▸ **Exercise objective**: Set the following entries down again exactly, line by line.

-------- Data for this exercise --------

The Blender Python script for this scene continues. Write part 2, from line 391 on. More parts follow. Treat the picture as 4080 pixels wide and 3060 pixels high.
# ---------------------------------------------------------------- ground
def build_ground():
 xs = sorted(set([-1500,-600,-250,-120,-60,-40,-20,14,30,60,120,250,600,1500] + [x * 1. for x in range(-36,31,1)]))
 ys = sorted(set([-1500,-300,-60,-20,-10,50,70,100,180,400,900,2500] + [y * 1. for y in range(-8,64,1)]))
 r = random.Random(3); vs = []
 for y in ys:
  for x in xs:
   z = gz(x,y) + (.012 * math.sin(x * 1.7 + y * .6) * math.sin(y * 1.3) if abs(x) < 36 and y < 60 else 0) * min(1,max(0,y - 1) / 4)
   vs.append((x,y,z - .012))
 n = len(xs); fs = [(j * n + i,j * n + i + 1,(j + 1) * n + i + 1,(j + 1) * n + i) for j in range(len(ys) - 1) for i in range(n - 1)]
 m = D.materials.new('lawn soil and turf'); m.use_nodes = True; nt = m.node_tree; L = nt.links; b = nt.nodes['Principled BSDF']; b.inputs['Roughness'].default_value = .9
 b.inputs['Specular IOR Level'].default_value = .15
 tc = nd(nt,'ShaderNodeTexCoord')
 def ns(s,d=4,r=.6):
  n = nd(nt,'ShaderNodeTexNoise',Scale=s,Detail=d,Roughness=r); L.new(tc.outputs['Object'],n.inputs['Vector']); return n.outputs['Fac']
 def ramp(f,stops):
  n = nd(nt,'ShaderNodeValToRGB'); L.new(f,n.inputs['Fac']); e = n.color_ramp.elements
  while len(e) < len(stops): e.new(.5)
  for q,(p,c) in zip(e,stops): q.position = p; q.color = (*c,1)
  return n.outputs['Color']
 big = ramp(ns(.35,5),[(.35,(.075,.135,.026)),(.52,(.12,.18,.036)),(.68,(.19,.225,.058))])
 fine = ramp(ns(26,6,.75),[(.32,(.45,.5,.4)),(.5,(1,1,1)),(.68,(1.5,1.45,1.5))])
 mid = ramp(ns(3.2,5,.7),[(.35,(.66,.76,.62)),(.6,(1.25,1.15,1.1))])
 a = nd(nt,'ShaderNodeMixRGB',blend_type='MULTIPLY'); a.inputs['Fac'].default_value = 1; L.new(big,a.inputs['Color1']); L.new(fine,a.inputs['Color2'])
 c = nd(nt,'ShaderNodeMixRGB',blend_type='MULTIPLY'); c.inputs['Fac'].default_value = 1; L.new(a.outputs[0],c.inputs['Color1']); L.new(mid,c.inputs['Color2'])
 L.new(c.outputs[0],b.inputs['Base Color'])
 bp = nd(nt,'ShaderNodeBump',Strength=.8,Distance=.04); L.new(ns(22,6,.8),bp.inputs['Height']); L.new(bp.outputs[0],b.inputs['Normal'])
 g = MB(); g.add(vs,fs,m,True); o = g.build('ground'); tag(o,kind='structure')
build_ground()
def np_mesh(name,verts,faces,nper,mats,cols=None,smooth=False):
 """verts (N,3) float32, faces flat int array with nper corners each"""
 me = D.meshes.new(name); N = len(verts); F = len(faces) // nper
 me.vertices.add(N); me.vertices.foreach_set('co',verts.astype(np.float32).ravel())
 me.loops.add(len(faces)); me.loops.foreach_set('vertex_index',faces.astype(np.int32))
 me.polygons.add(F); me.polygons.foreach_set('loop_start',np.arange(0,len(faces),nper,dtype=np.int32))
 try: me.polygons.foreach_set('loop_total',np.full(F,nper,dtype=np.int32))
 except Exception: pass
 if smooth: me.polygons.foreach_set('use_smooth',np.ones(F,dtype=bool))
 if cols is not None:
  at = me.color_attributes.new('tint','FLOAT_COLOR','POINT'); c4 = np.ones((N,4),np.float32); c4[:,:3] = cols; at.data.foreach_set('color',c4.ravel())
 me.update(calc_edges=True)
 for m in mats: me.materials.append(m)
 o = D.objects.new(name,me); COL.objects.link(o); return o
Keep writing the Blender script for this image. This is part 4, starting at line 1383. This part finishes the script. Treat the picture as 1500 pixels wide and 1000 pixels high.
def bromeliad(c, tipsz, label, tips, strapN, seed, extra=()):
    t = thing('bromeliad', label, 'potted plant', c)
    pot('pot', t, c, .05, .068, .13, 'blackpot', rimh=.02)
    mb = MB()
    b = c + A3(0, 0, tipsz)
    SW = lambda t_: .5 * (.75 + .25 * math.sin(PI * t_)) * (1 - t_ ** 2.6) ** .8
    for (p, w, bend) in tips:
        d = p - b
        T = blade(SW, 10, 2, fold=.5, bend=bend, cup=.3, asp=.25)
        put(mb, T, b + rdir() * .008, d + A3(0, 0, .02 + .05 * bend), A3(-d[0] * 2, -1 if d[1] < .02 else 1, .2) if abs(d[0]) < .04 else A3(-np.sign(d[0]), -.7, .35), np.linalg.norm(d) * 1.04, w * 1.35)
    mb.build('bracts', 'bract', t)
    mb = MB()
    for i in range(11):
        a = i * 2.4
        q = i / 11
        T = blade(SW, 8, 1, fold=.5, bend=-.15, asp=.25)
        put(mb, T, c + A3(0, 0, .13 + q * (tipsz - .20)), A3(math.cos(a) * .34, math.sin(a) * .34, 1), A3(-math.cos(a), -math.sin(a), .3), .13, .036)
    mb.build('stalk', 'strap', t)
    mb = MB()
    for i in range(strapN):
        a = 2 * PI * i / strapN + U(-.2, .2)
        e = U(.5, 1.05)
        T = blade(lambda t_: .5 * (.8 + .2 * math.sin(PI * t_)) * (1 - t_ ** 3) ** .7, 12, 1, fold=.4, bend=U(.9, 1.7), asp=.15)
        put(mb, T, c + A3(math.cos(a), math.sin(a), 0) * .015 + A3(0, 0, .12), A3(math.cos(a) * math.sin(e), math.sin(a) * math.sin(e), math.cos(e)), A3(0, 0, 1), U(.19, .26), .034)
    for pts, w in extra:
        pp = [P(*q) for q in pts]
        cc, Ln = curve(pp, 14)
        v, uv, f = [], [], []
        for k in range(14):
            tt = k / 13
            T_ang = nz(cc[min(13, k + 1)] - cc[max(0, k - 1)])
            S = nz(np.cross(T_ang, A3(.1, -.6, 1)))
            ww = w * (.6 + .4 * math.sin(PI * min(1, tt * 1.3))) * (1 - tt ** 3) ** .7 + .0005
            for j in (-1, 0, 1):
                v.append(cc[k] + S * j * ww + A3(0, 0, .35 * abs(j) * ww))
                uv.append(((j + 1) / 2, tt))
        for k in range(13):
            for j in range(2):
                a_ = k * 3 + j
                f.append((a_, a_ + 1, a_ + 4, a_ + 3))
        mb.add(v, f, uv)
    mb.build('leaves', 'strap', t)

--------

▸ **Result for this exercise**:
The Blender Python script for this scene continues. Write part 2, from line 391 on. More parts follow. Treat the picture as 4080 pixels wide and 3060 pixels high.
# ---------------------------------------------------------------- ground
def build_ground():
 xs = sorted(set([-1500,-600,-250,-120,-60,-40,-20,14,30,60,120,250,600,1500] + [x * 1. for x in range(-36,31,1)]))
 ys = sorted(set([-1500,-300,-60,-20,-10,50,70,100,180,400,900,2500] + [y * 1. for y in range(-8,64,1)]))
 r = random.Random(3); vs = []
 for y in ys:
  for x in xs:
   z = gz(x,y) + (.012 * math.sin(x * 1.7 + y * .6) * math.sin(y * 1.3) if abs(x) < 36 and y < 60 else 0) * min(1,max(0,y - 1) / 4)
   vs.append((x,y,z - .012))
 n = len(xs); fs = [(j * n + i,j * n + i + 1,(j + 1) * n + i + 1,(j + 1) * n + i) for j in range(len(ys) - 1) for i in range(n - 1)]
 m = D.materials.new('lawn soil and turf'); m.use_nodes = True; nt = m.node_tree; L = nt.links; b = nt.nodes['Principled BSDF']; b.inputs['Roughness'].default_value = .9
 b.inputs['Specular IOR Level'].default_value = .15
 tc = nd(nt,'ShaderNodeTexCoord')
 def ns(s,d=4,r=.6):
  n = nd(nt,'ShaderNodeTexNoise',Scale=s,Detail=d,Roughness=r); L.new(tc.outputs['Object'],n.inputs['Vector']); return n.outputs['Fac']
 def ramp(f,stops):
  n = nd(nt,'ShaderNodeValToRGB'); L.new(f,n.inputs['Fac']); e = n.color_ramp.elements
  while len(e) < len(stops): e.new(.5)
  for q,(p,c) in zip(e,stops): q.position = p; q.color = (*c,1)
  return n.outputs['Color']
 big = ramp(ns(.35,5),[(.35,(.075,.135,.026)),(.52,(.12,.18,.036)),(.68,(.19,.225,.058))])
 fine = ramp(ns(26,6,.75),[(.32,(.45,.5,.4)),(.5,(1,1,1)),(.68,(1.5,1.45,1.5))])
 mid = ramp(ns(3.2,5,.7),[(.35,(.66,.76,.62)),(.6,(1.25,1.15,1.1))])
 a = nd(nt,'ShaderNodeMixRGB',blend_type='MULTIPLY'); a.inputs['Fac'].default_value = 1; L.new(big,a.inputs['Color1']); L.new(fine,a.inputs['Color2'])
 c = nd(nt,'ShaderNodeMixRGB',blend_type='MULTIPLY'); c.inputs['Fac'].default_value = 1; L.new(a.outputs[0],c.inputs['Color1']); L.new(mid,c.inputs['Color2'])
 L.new(c.outputs[0],b.inputs['Base Color'])
 bp = nd(nt,'ShaderNodeBump',Strength=.8,Distance=.04); L.new(ns(22,6,.8),bp.inputs['Height']); L.new(bp.outputs[0],b.inputs['Normal'])
 g = MB(); g.add(vs,fs,m,True); o = g.build('ground'); tag(o,kind='structure')
build_ground()
def np_mesh(name,verts,faces,nper,mats,cols=None,smooth=False):
 """verts (N,3) float32, faces flat int array with nper corners each"""
 me = D.meshes.new(name); N = len(verts); F = len(faces) // nper
 me.vertices.add(N); me.vertices.foreach_set('co',verts.astype(np.float32).ravel())
 me.loops.add(len(faces)); me.loops.foreach_set('vertex_index',faces.astype(np.int32))
 me.polygons.add(F); me.polygons.foreach_set('loop_start',np.arange(0,len(faces),nper,dtype=np.int32))
 try: me.polygons.foreach_set('loop_total',np.full(F,nper,dtype=np.int32))
 except Exception: pass
 if smooth: me.polygons.foreach_set('use_smooth',np.ones(F,dtype=bool))
 if cols is not None:
  at = me.color_attributes.new('tint','FLOAT_COLOR','POINT'); c4 = np.ones((N,4),np.float32); c4[:,:3] = cols; at.data.foreach_set('color',c4.ravel())
 me.update(calc_edges=True)
 for m in mats: me.materials.append(m)
 o = D.objects.new(name,me); COL.objects.link(o); return o
Keep writing the Blender script for this image. This is part 4, starting at line 1383. This part finishes the script. Treat the picture as 1500 pixels wide and 1000 pixels high.
def bromeliad(c, tipsz, label, tips, strapN, seed, extra=()):
    t = thing('bromeliad', label, 'potted plant', c)
    pot('pot', t, c, .05, .068, .13, 'blackpot', rimh=.02)
    mb = MB()
    b = c + A3(0, 0, tipsz)
    SW = lambda t_: .5 * (.75 + .25 * math.sin(PI * t_)) * (1 - t_ ** 2.6) ** .8
    for (p, w, bend) in tips:
        d = p - b
        T = blade(SW, 10, 2, fold=.5, bend=bend, cup=.3, asp=.25)
        put(mb, T, b + rdir() * .008, d + A3(0, 0, .02 + .05 * bend), A3(-d[0] * 2, -1 if d[1] < .02 else 1, .2) if abs(d[0]) < .04 else A3(-np.sign(d[0]), -.7, .35), np.linalg.norm(d) * 1.04, w * 1.35)
    mb.build('bracts', 'bract', t)
    mb = MB()
    for i in range(11):
        a = i * 2.4
        q = i / 11
        T = blade(SW, 8, 1, fold=.5, bend=-.15, asp=.25)
        put(mb, T, c + A3(0, 0, .13 + q * (tipsz - .20)), A3(math.cos(a) * .34, math.sin(a) * .34, 1), A3(-math.cos(a), -math.sin(a), .3), .13, .036)
    mb.build('stalk', 'strap', t)
    mb = MB()
    for i in range(strapN):
        a = 2 * PI * i / strapN + U(-.2, .2)
        e = U(.5, 1.05)
        T = blade(lambda t_: .5 * (.8 + .2 * math.sin(PI * t_)) * (1 - t_ ** 3) ** .7, 12, 1, fold=.4, bend=U(.9, 1.7), asp=.15)
        put(mb, T, c + A3(math.cos(a), math.sin(a), 0) * .015 + A3(0, 0, .12), A3(math.cos(a) * math.sin(e), math.sin(a) * math.sin(e), math.cos(e)), A3(0, 0, 1), U(.19, .26), .034)
    for pts, w in extra:
        pp = [P(*q) for q in pts]
        cc, Ln = curve(pp, 14)
        v, uv, f = [], [], []
        for k in range(14):
            tt = k / 13
            T_ang = nz(cc[min(13, k + 1)] - cc[max(0, k - 1)])
            S = nz(np.cross(T_ang, A3(.1, -.6, 1)))
            ww = w * (.6 + .4 * math.sin(PI * min(1, tt * 1.3))) * (1 - tt ** 3) ** .7 + .0005
            for j in (-1, 0, 1):
                v.append(cc[k] + S * j * ww + A3(0, 0, .35 * abs(j) * ww))
                uv.append(((j + 1) / 2, tt))
        for k in range(13):
            for j in range(2):
                a_ = k * 3 + j
                f.append((a_, a_ + 1, a_ + 4, a_ + 3))
        mb.add(v, f, uv)
    mb.build('leaves', 'strap', t)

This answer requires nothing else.